- _Collected material_

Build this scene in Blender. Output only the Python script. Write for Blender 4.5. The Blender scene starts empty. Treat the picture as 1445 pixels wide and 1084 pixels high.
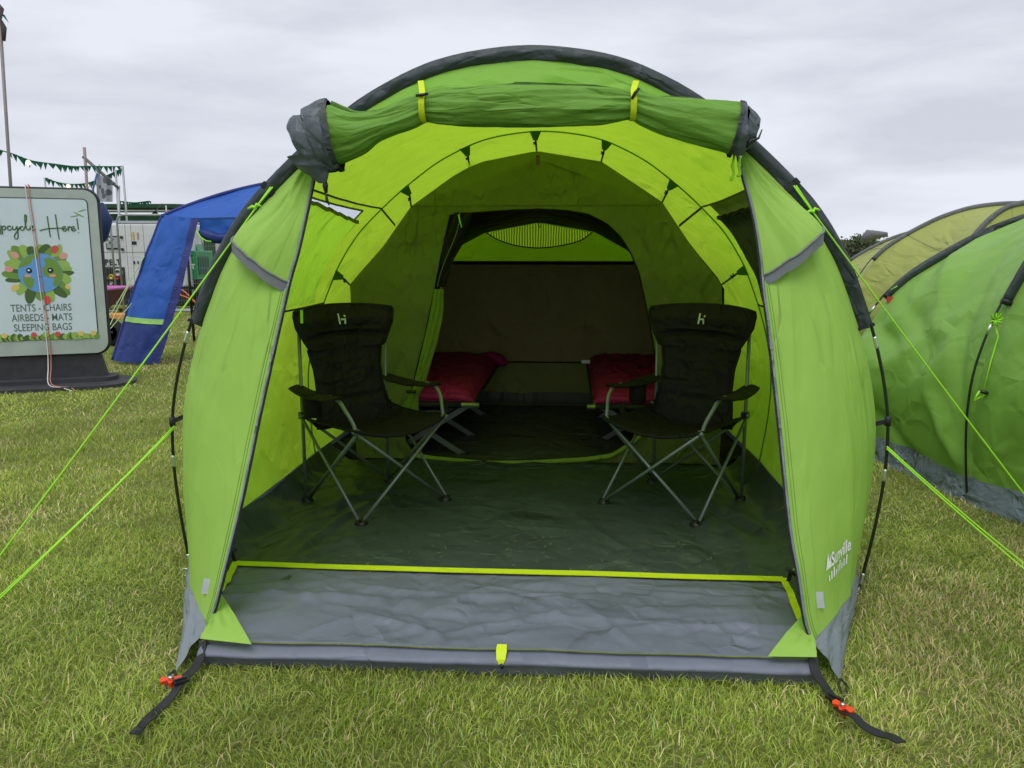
import bpy, math, random
import numpy as np
from mathutils import Vector, Matrix, noise as mn, geometry as mg
random.seed(7)
sc = bpy.context.scene
C = sc.collection
PI = math.pi
R = math.radians

# ------------------------------------------------------------------ camera
FPX, CX, CY, HC = 1110.0, 722.5, 542.0, 1.32
TH = math.atan(187/1110)
YAW = R(4.2)
ORG = (0.011, 2.98)
cam = bpy.data.cameras.new('camera'); camo = bpy.data.objects.new('camera', cam); C.objects.link(camo)
camo.location = (0, 0, HC); camo.rotation_euler = (PI/2-TH, 0, 0)
cam.sensor_width = 36; cam.lens = 36*FPX/1445; cam.clip_start = .05; cam.clip_end = 3000
sc.camera = camo

# survey helpers: a sight line of the camera met with a known plane gives a real place
def ray(px, py):
    x = (px-CX)/FPX; y = -(py-CY)/FPX
    return (x, math.cos(TH)+y*math.sin(TH), -math.sin(TH)+y*math.cos(TH))
def G(px, py, z=0.0):
    d = ray(px, py); t = (z-HC)/d[2]; return Vector((d[0]*t, d[1]*t, z))
def W(px, py, Y):
    d = ray(px, py); t = Y/d[1]; return Vector((d[0]*t, Y, HC+d[2]*t))
cy_, sy_ = math.cos(YAW), math.sin(YAW)
def w2t(w):
    dx, dy = w[0]-ORG[0], w[1]-ORG[1]
    return Vector((dx*cy_-dy*sy_, dx*sy_+dy*cy_, w[2]))
def t2w(p):
    return Vector((ORG[0]+p[0]*cy_+p[1]*sy_, ORG[1]-p[0]*sy_+p[1]*cy_, p[2]))
def S(px, py, v=0.0, k=0.0):
    """tent-space point on the plane y = v + k*z"""
    d = ray(px, py)
    dv = d[0]*sy_+d[1]*cy_
    o = -(ORG[0]*sy_+ORG[1]*cy_)
    t = (v+k*HC-o)/(dv-k*d[2])
    return w2t((d[0]*t, d[1]*t, HC+d[2]*t))

# ------------------------------------------------------------------ mesh helpers
def link(o, parent=None):
    C.objects.link(o)
    if parent is not None: o.parent = parent
    return o
def empty(name, loc=(0, 0, 0), rz=0.0):
    o = bpy.data.objects.new(name, None); o.location = loc; o.rotation_euler = (0, 0, rz)
    o.empty_display_size = .1
    return link(o)
def tag(o, label=None, cat=None, group=None, kind=None):
    if label: o['label'] = label
    if cat: o['category'] = cat
    if group: o['group'] = group
    if kind: o['kind'] = kind
    return o

class MB:
    def __init__(s): s.v = []; s.f = []; s.uv = []; s.flat = set()
    def add(s, vs, fs, uvs=None, flat=False):
        b = len(s.v); s.v += [tuple(v) for v in vs]
        for i, f in enumerate(fs):
            if flat: s.flat.add(len(s.f))
            s.f.append(tuple(b+j for j in f))
            s.uv.append([uvs[j] for j in f] if uvs else None)
        return s
    def box(s, c, d, rz=0.0, M=None):
        c = Vector(c); x, y, z = d[0]/2, d[1]/2, d[2]/2
        rm = Matrix.Rotation(rz, 3, 'Z')
        vs = []
        for sx in (-1, 1):
            for sy in (-1, 1):
                for sz in (-1, 1):
                    p = rm @ Vector((sx*x, sy*y, sz*z))+c
                    vs.append(M @ p if M else p)
        return s.add(vs, [(0, 1, 3, 2), (4, 6, 7, 5), (0, 4, 5, 1), (2, 3, 7, 6), (0, 2, 6, 4), (1, 5, 7, 3)], flat=True)
    def grid(s, fn, n, m, us=1.0, vs_=1.0, skip=None, close=False):
        P = []; U = []
        for i in range(n+1):
            for j in range(m+1):
                a, b = i/n, j/m
                P.append(fn(a, b)); U.append((a*us, b*vs_))
        F = []
        for i in range(n):
            for j in range(m):
                if skip and skip(i, j): continue
                k = i*(m+1)+j
                F.append((k, k+m+1, k+m+2, k+1))
        return s.add(P, F, U)
    def tube(s, path, r, n=8, cap=True, sq=1.0, up=None, rfn=None):
        path = [Vector(p) for p in path]
        if isinstance(r, (int, float)): r = [r]*len(path)
        base = len(s.v); prev = None
        vs = []; L = 0; uv = []
        for i, p in enumerate(path):
            a = path[max(i-1, 0)]; b = path[min(i+1, len(path)-1)]
            t = (b-a).normalized()
            if i: L += (p-path[i-1]).length
            if prev is None:
                ref = Vector(up) if up else (Vector((0, 0, 1)) if abs(t.z) < .9 else Vector((1, 0, 0)))
            else: ref = prev
            x = (ref-t*ref.dot(t)).normalized(); y = t.cross(x); prev = x
            for k in range(n):
                an = 2*PI*k/n
                rr = r[i]*(rfn(i, an) if rfn else 1)
                vs.append(p+x*math.cos(an)*rr+y*math.sin(an)*rr*sq)
                uv.append((L, k/n*2*PI*r[i]))
        fs = []
        for i in range(len(path)-1):
            for k in range(n):
                a = i*n+k; b = i*n+(k+1) % n
                fs.append((a, b, b+n, a+n))
        if cap:
            fs.append(tuple(range(n-1, -1, -1))); fs.append(tuple((len(path)-1)*n+k for k in range(n)))
        return s.add(vs, fs, uv)
    def ribbon(s, path, w, side, th=.0015):
        """flat band: path points, width w, side = width direction (vector or list), th thickness"""
        path = [Vector(p) for p in path]; vs = []; fs = []; uv = []; L = 0
        for i, p in enumerate(path):
            a = path[max(i-1, 0)]; b = path[min(i+1, len(path)-1)]
            t = (b-a).normalized(); sd = Vector(side[i] if isinstance(side, list) else side)
            sd = (sd-t*sd.dot(t)).normalized(); nn = t.cross(sd)
            ww = w[i] if isinstance(w, list) else w
            if i: L += (p-path[i-1]).length
            for q in ((-1, -1), (1, -1), (1, 1), (-1, 1)):
                vs.append(p+sd*q[0]*ww/2+nn*q[1]*th/2); uv.append((L, q[0]*ww/2))
        for i in range(len(path)-1):
            for k in range(4):
                a = i*4+k; b = i*4+(k+1) % 4; fs.append((a, b, b+4, a+4))
        fs.append((3, 2, 1, 0)); e = (len(path)-1)*4; fs.append((e, e+1, e+2, e+3))
        return s.add(vs, fs, uv, flat=True)
    def lathe(s, prof, c, n=24, axis='Z', M=None):
        vs = []
        for (r, h) in prof:
            for k in range(n):
                a = 2*PI*k/n; x, y = r*math.cos(a), r*math.sin(a)
                p = Vector((x, y, h)) if axis == 'Z' else (Vector((h, x, y)) if axis == 'X' else Vector((x, h, y)))
                if M: p = M @ p
                vs.append(p+Vector(c))
        fs = []
        for i in range(len(prof)-1):
            for k in range(n):
                a = i*n+k; b = i*n+(k+1) % n; fs.append((a, b, b+n, a+n))
        fs.append(tuple(range(n))); fs.append(tuple((len(prof)-1)*n+k for k in range(n)))
        return s.add(vs, fs)
    def prism(s, poly, z0, z1, M):
        """extrude a 2-D polygon between two depths, M maps (x,y,z)->place"""
        n = len(poly)
        vs = [M(x, y, z0) for x, y in poly]+[M(x, y, z1) for x, y in poly]
        fs = [tuple(range(n-1, -1, -1)), tuple(range(n, 2*n))]+[(i, (i+1) % n, (i+1) % n+n, i+n) for i in range(n)]
        return s.add(vs, fs, flat=True)
    def build(s, name, mat, parent=None, smooth=True):
        me = bpy.data.meshes.new(name); me.from_pydata(s.v, [], s.f)
        ul = me.uv_layers.new(name='UVMap')
        k = 0
        dat = np.zeros(len(me.loops)*2, np.float32)
        for u, f in zip(s.uv, s.f):
            for j in range(len(f)):
                if u: dat[2*k] = u[j][0]; dat[2*k+1] = u[j][1]
                k += 1
        ul.data.foreach_set('uv', dat)
        for m in (mat if isinstance(mat, (list, tuple)) else [mat]): me.materials.append(m)
        if smooth:
            me.polygons.foreach_set('use_smooth', [i not in s.flat for i in range(len(me.polygons))])
        me.update()
        return link(bpy.data.objects.new(name, me), parent)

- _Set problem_
Write out each line of the listing above, exactly, from its first line to the line holding "sc.camera = camo", inclusive. Skip the pictures.

- _Final answer_
Build this scene in Blender. Output only the Python script. Write for Blender 4.5. The Blender scene starts empty. Treat the picture as 1445 pixels wide and 1084 pixels high.
import bpy, math, random
import numpy as np
from mathutils import Vector, Matrix, noise as mn, geometry as mg
random.seed(7)
sc = bpy.context.scene
C = sc.collection
PI = math.pi
R = math.radians

# ------------------------------------------------------------------ camera
FPX, CX, CY, HC = 1110.0, 722.5, 542.0, 1.32
TH = math.atan(187/1110)
YAW = R(4.2)
ORG = (0.011, 2.98)
cam = bpy.data.cameras.new('camera'); camo = bpy.data.objects.new('camera', cam); C.objects.link(camo)
camo.location = (0, 0, HC); camo.rotation_euler = (PI/2-TH, 0, 0)
cam.sensor_width = 36; cam.lens = 36*FPX/1445; cam.clip_start = .05; cam.clip_end = 3000
sc.camera = camo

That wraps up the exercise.